When asked about his first spark for sculpture, he identified himself as one of these cases drawn by art as if by an unconscious magnet, right on from a really early age. “Ever since I was a child it fascinated me to create my own proper objects, providing them with character and a side story,” he mentions. While growing up, Pavlos Liaretidis took on design and sketching. He was intrigued by sculpture as it offered him the chance for an interdisciplinary approach on a particular form of art; to examine the space, the volume, the lighting, the ambiance, while evaluating the adequacy of certain crucial parameters. He was also gripped by the answers to a series of questions he kept posing to himself such as: “What is the most appropriate venue for a work to be exhibited? What is the best time of the day for it to shine?” As he gradually found the answers to these questions, it was a matter of time for him to realize the goal he wished to dedicate his life to, and it takes only a swift glance at his works to corroborate how correct was the decision to fully devote himself to art.
“Some people are born with natural talent, but art can also be taught along the way,” he explains. As to whether art can be subdued to the unyielding rules of conventional professions, he replies: “Some prefer to produce works upon commission through open calls, while others operate more independently, defining the framework of their work. Liaretidis, at least for the time being, places himself in the second category, without ruling out the prospect of taking part in an open call that does not come in conflict with his identity as an artist.
There was a time when artists were completely identified with the motifs and the materials they frequently used in their works, which formed an artist’s signature, whereas nowadays young artists avoid to remain attached to a particular material or object.
Having lived both in Thessaloniki and in Baltimore, he asserts that the working conditions in the USA enable an artist to step up, relieving him from the burden of struggling to make ends meet that most Greek artists are faced up against. As we mentioned, his works mirror his sociopolitical agonies, which serve as the main canvas of his artistic inspiration. Three months ago, he attempted to intertwine the Greek and the American topicality, through a universal interpretation. The bedrock of his inspiration was no other than the burnt little animals photographed after the Rhodes wildfires, which he paralleled with the deers often found killed on the main streets of Baltimore.

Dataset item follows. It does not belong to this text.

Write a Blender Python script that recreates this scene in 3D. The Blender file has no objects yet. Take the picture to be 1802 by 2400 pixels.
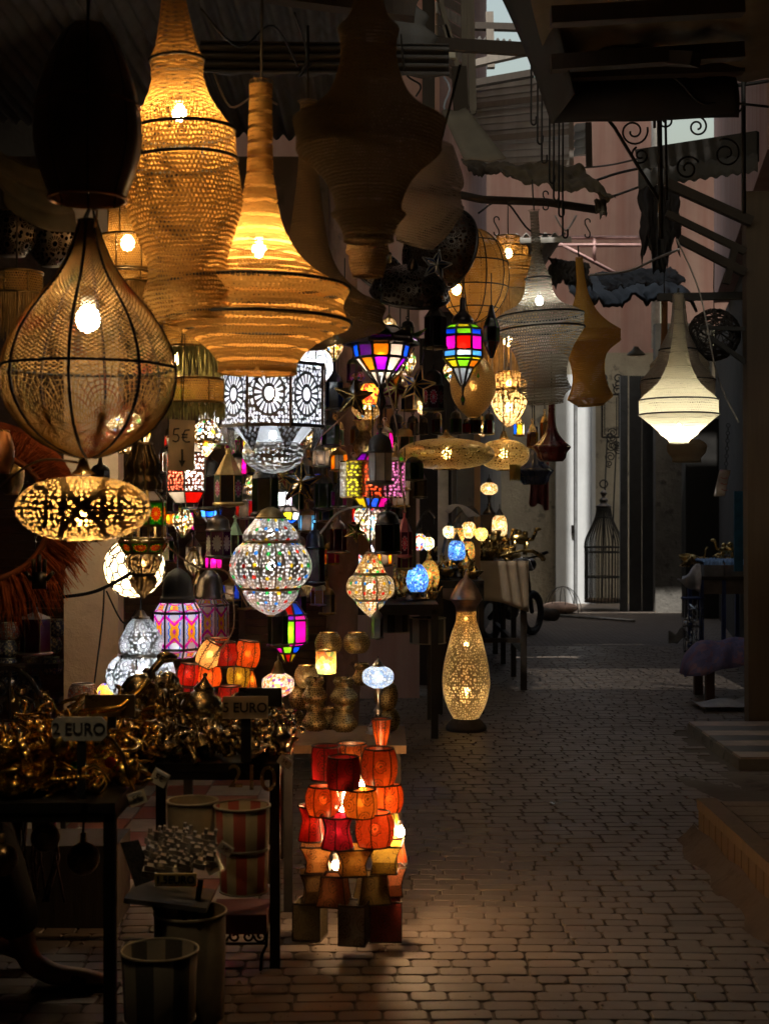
import bpy, math, random
from mathutils import Vector, Matrix, Euler, noise as mnoise
random.seed(11)
PI = math.pi
sc = bpy.context.scene
COL = sc.collection

# ---------------------------------------------------------------- camera
F = 3333.0                 # focal length in photograph pixels (50 mm on a 36 mm tall frame)
H = 1.6                    # eye height
cam_d = bpy.data.cameras.new('camera')
cam = bpy.data.objects.new('camera', cam_d)
COL.objects.link(cam)
cam.location = (0, 0, H)
cam.rotation_euler = (PI/2, 0, 0)
cam_d.sensor_fit = 'VERTICAL'
cam_d.sensor_height = 36
cam_d.lens = 50
cam_d.clip_start = 0.05
cam_d.clip_end = 500
cam_d.dof.use_dof = True
cam_d.dof.focus_distance = 8.2
cam_d.dof.aperture_fstop = 4.5
sc.camera = cam

# ---------------------------------------------------------------- sky, sun, exposure
SUN_EL, SUN_AZ = math.radians(62), math.radians(-14)
w = bpy.data.worlds.new("World")
sc.world = w
w.use_nodes = True
wt = w.node_tree
wt.nodes.clear()
wo = wt.nodes.new('ShaderNodeOutputWorld')
wb = wt.nodes.new('ShaderNodeBackground')
ws = wt.nodes.new('ShaderNodeTexSky')
ws.sky_type = 'NISHITA'
ws.sun_disc = False
ws.sun_elevation = SUN_EL
ws.sun_rotation = math.radians(180) + SUN_AZ
ws.dust_density = 10
ws.air_density = 2.5
ws.ozone_density = .6
wb.inputs[1].default_value = 0.15
wt.links.new(ws.outputs[0], wb.inputs[0])
wt.links.new(wb.outputs[0], wo.inputs[0])
sun_d = bpy.data.lights.new('sun', 'SUN')
sun_d.energy = 5.0
sun_d.angle = math.radians(0.5)
sun_d.color = (1, .94, .84)
sun = bpy.data.objects.new('sun', sun_d)
COL.objects.link(sun)
# the sun stands behind the camera, a little to its left, high
sdir = Vector((math.sin(SUN_AZ)*math.cos(SUN_EL), -math.cos(SUN_AZ)*math.cos(SUN_EL), math.sin(SUN_EL)))
sun.rotation_euler = sdir.to_track_quat('Z', 'Y').to_euler()
sun.location = (0, -10, 30)
sc.view_settings.view_transform = 'Standard'
sc.view_settings.look = 'None'
sc.view_settings.gamma = 1
sc.view_settings.use_curve_mapping = False
sc.view_settings.exposure = 0.5
sc.render.engine = 'CYCLES'
cy = sc.cycles
cy.use_denoising = True
cy.max_bounces = 6
cy.diffuse_bounces = 3
cy.glossy_bounces = 3
cy.transmission_bounces = 5
cy.transparent_max_bounces = 20
cy.sample_clamp_indirect = 6
cy.caustics_reflective = False
cy.caustics_refractive = False

def P(x, y, d):
    """the place a photograph pixel shows at distance d"""
    return Vector(((x-901)/F*d, d, H-(y-1200)/F*d))

# ---------------------------------------------------------------- mesh helper
class MB:
    def __init__(s):
        s.v = []; s.f = []; s.uv = []; s.mi = []; s.cur = 0
    def vert(s, p): s.v.append(tuple(p)); return len(s.v)-1
    def face(s, idx, uv=None):
        s.f.append(tuple(idx)); s.uv.append(uv or [(0, 0)]*len(idx)); s.mi.append(s.cur)
    def quad(s, a, b, c, d, uv=None):
        i = [s.vert(p) for p in (a, b, c, d)]
        s.face(i, uv or [(0, 0), (1, 0), (1, 1), (0, 1)])
    def box(s, c, size, rot=None, taper=1.0):
        c = Vector(c); hx, hy, hz = size[0]/2, size[1]/2, size[2]/2
        pts = []
        for z in (-1, 1):
            t = taper if z > 0 else 1
            for x, y in ((-1, -1), (1, -1), (1, 1), (-1, 1)):
                p = Vector((x*hx*t, y*hy*t, z*hz))
                if rot is not None: p = rot @ p
                pts.append(c+p)
        b = [s.vert(p) for p in pts]
        for q in ((3, 2, 1, 0), (4, 5, 6, 7), (0, 1, 5, 4), (1, 2, 6, 5), (2, 3, 7, 6), (3, 0, 4, 7)):
            s.face([b[i] for i in q], [(0, 0), (1, 0), (1, 1), (0, 1)])
        return s
    def bar(s, a, b, wx, wy=None, up=(0, 0, 1)):
        a, b = Vector(a), Vector(b)
        z = (b-a); L = z.length; z = z.normalized()
        up = Vector(up)
        if abs(z.dot(up)) > .98: up = Vector((0, 1, 0))
        x = up.cross(z).normalized(); y = z.cross(x)
        rot = Matrix((x, y, z)).transposed()
        return s.box((a+b)/2, (wx, wy or wx, L), rot)
    def tube(s, pts, r, n=6, closed=False, r1=None, caps=True):
        pts = [Vector(p) for p in pts]
        N = len(pts); rings = []
        pu = None
        for i, p in enumerate(pts):
            if closed: t = pts[(i+1) % N]-pts[i-1]
            else: t = pts[min(i+1, N-1)]-pts[max(i-1, 0)]
            if t.length < 1e-9: t = Vector((0, 0, 1))
            t.normalize()
            if pu is None:
                pu = Vector((0, 0, 1)) if abs(t.z) < .9 else Vector((1, 0, 0))
            x = pu.cross(t)
            if x.length < 1e-5: x = Vector((1, 0.1, 0)).cross(t)
            x.normalize(); y = t.cross(x); pu = y
            rr = r if r1 is None else r+(r1-r)*i/max(1, N-1)
            if callable(rr): rr = rr(i/max(1, N-1))
            rings.append([s.vert(p+(x*math.cos(2*PI*k/n)+y*math.sin(2*PI*k/n))*rr) for k in range(n)])
        M = N if closed else N-1
        for i in range(M):
            a, b = rings[i], rings[(i+1) % N]
            for k in range(n):
                s.face((a[k], a[(k+1) % n], b[(k+1) % n], b[k]),
                       [(k/n, i), ((k+1)/n, i), ((k+1)/n, i+1), (k/n, i+1)])
        if caps and not closed:
            s.face(rings[0][::-1]); s.face(rings[-1])
        return s
    def ring(s, c, R, r, n=24, m=5, axis='z', sy=1.0):
        c = Vector(c); pts = []
        for k in range(n):
            a = 2*PI*k/n; x, y = R*math.cos(a), R*math.sin(a)*sy
            pts.append(c+(Vector((x, y, 0)) if axis == 'z' else Vector((x, 0, y)) if axis == 'y' else Vector((0, x, y))))
        return s.tube(pts, r, m, True)
    def lathe(s, prof, n=32, cell=.02, sub=3, lobes=None, phase=0., c=(0, 0, 0), wob=0., cap0=False, cap1=False, vfit=False):
        pr = smooth_prof(prof, sub) if sub > 1 else [Vector((p[0], p[1])) for p in prof]
        rmax = max(p[0] for p in pr)
        U = max(1, round(2*PI*rmax/cell))
        L = 0; vs = [0]
        for i in range(1, len(pr)):
            L += (pr[i]-pr[i-1]).length; vs.append(L)
        vs = [x/cell for x in vs]
        if vfit: vs = [x/max(vs[-1], 1e-6) for x in vs]; U = n
        ph = [random.uniform(0, 6.28) for _ in range(4)]
        rows = []
        for i, p in enumerate(pr):
            row = []
            for k in range(n):
                a = 2*PI*k/n+phase
                r = p[0]
                if lobes: r *= 1-lobes[1]*(1-abs(math.sin(a*lobes[0]/2)))
                if wob: r *= 1+wob*(math.sin(3*a+ph[0]+p[1]*9)+math.sin(5*a+ph[1]-p[1]*14)+.6*math.sin(2*a+ph[2]))
                row.append(s.vert((c[0]+r*math.cos(a), c[1]+r*math.sin(a), c[2]+p[1])))
            rows.append(row)
        for i in range(len(pr)-1):
            for k in range(n):
                s.face((rows[i][k], rows[i][(k+1) % n], rows[i+1][(k+1) % n], rows[i+1][k]),
                       [(U*k/n, vs[i]), (U*(k+1)/n, vs[i]), (U*(k+1)/n, vs[i+1]), (U*k/n, vs[i+1])])
        if cap0: s.face(rows[0][::-1])
        if cap1: s.face(rows[-1])
        return s
    def ball(s, c, r, n=10, m=7, sc_=(1, 1, 1), rot=None):
        c = Vector(c); rows = []
        for i in range(m+1):
            t = PI*i/m; row = []
            for k in range(n):
                a = 2*PI*k/n
                p = Vector((r*sc_[0]*math.sin(t)*math.cos(a), r*sc_[1]*math.sin(t)*math.sin(a), r*sc_[2]*math.cos(t)))
                if rot is not None: p = rot @ p
                row.append(s.vert(c+p))
            rows.append(row)
        for i in range(m):
            for k in range(n):
                s.face((rows[i][k], rows[i+1][k], rows[i+1][(k+1) % n], rows[i][(k+1) % n]),
                       [(k/n*8, i/m*4), (k/n*8, (i+1)/m*4), ((k+1)/n*8, (i+1)/m*4), ((k+1)/n*8, i/m*4)])
        return s
    def grid(s, fn, nu, nv, su=1., sv=1., thick=0.):
        """sheet from fn(u,v); thick gives it a back side"""
        lay = []
        for t in ((0,) if not thick else (0, 1)):
            g = [[Vector(fn(i/nu, j/nv)) for j in range(nv+1)] for i in range(nu+1)]
            if t:
                nrm = []
                for i in range(nu+1):
                    rr = []
                    for j in range(nv+1):
                        a = g[min(i+1, nu)][j]-g[max(i-1, 0)][j]; b = g[i][min(j+1, nv)]-g[i][max(j-1, 0)]
                        nn = a.cross(b); nn = nn.normalized() if nn.length > 1e-9 else Vector((0, 0, 1))
                        rr.append(g[i][j]-nn*thick)
                    nrm.append(rr)
                g = nrm
            lay.append([[s.vert(p) for p in row] for row in g])
        for t, L in enumerate(lay):
            for i in range(nu):
                for j in range(nv):
                    q = (L[i][j], L[i+1][j], L[i+1][j+1], L[i][j+1])
                    uv = [(i/nu*su, j/nv*sv), ((i+1)/nu*su, j/nv*sv), ((i+1)/nu*su, (j+1)/nv*sv), (i/nu*su, (j+1)/nv*sv)]
                    if t: q = q[::-1]; uv = uv[::-1]
                    s.face(q, uv)
        if thick:
            A, B = lay
            for i in range(nu):
                s.face((A[i+1][0], A[i][0], B[i][0], B[i+1][0])); s.face((A[i][nv], A[i+1][nv], B[i+1][nv], B[i][nv]))
            for j in range(nv):
                s.face((A[0][j], A[0][j+1], B[0][j+1], B[0][j])); s.face((A[nu][j+1], A[nu][j], B[nu][j], B[nu][j+1]))
        return s
    def plate(s, pts, th):
        """solid plate on a polygon (thickness along its normal)"""
        pts = [Vector(p) for p in pts]
        nn = (pts[1]-pts[0]).cross(pts[2]-pts[0]).normalized()*th
        a = [s.vert(p+nn/2) for p in pts]; b = [s.vert(p-nn/2) for p in pts]
        uv = [(0, 0), (1, 0), (1, 1), (0, 1)] if len(pts) == 4 else [(0, 0), (1, 0), (.5, 1)] if len(pts) == 3 else None
        s.face(a, uv); s.face(b[::-1], uv[::-1] if uv else None)
        n = len(pts)
        for i in range(n): s.face((a[i], b[i], b[(i+1) % n], a[(i+1) % n]))
        return s
    def mesh(s, name, mats, smooth=True):
        me = bpy.data.meshes.new(name)
        me.from_pydata(s.v, [], s.f)
        l = me.uv_layers.new(name='UVMap')
        flat = [c for u in s.uv for p in u for c in p]
        l.data.foreach_set('uv', flat)
        if not isinstance(mats, (list, tuple)): mats = [mats]
        for m in mats: me.materials.append(m)
        me.polygons.foreach_set('material_index', s.mi)
        me.polygons.foreach_set('use_smooth', [smooth]*len(s.f))
        me.update()
        return me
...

The title he decided to give to this threefold relief work that renders homage to the Tempi tragedy is 28/02/23 and served as a turning point in his course as an artist. He endowed the work with symbolic and conceptual elements, without being tempted to steer the audience towards a specific interpretation. After all it is his firm conviction that a viewer’s point-of-view may very well provide an interesting take on the work that the artist may not have considered otherwise. Nevertheless, he has no problem giving us an insight on the prism through which he created the painting, laying out its main features. “The metal used symbolizes the metallic skeleton of trains. The plaster was placed on account of its healing effect, when it passes on from liquid to solid form. I saw this healing process as an allegory that reflects the healing of mankind and the world, expressed as grief. As the plaster turns solid from liquid, people will likewise mourn and eventually be healed. The painting will be showcased in a cultural venue in Baltimore under the title This is not your grave.
Another work that stands out, indicative of his sensitivity for animals, is the silkscreen engraving on a big-size 100-meters long roll of paper, depicting two wild goats found dead following the Rhodes fires. “Making the standard butcher shop wrapping paper that bigger the symbolism becomes clear; Greece is the real butcher shop as it leaves its animals unprotected without ensuring even their most fundamental rules of well-being. While discussing the differences with regard to art between the past and present-day, he recalls a time when artists were completely identified with the motifs and the materials they frequently used in their works, which formed an artist’s signature, whereas nowadays young artists avoid to remain attached to a particular material or object.
Pavlos Liaretidis turns the spotlight on the burning issues of the public sphere through his exquisite works, gifted with a strong sense of personal identity and powerful symbolisms. His view on art is purely interdisciplinary, but this does not prevent him from staying true to the romantic notion of an artist’s independence, an element that allows art to flourish. As the French painter and sculptor Edgar Degas once said: “Art is not what you see, but what you make other people see.”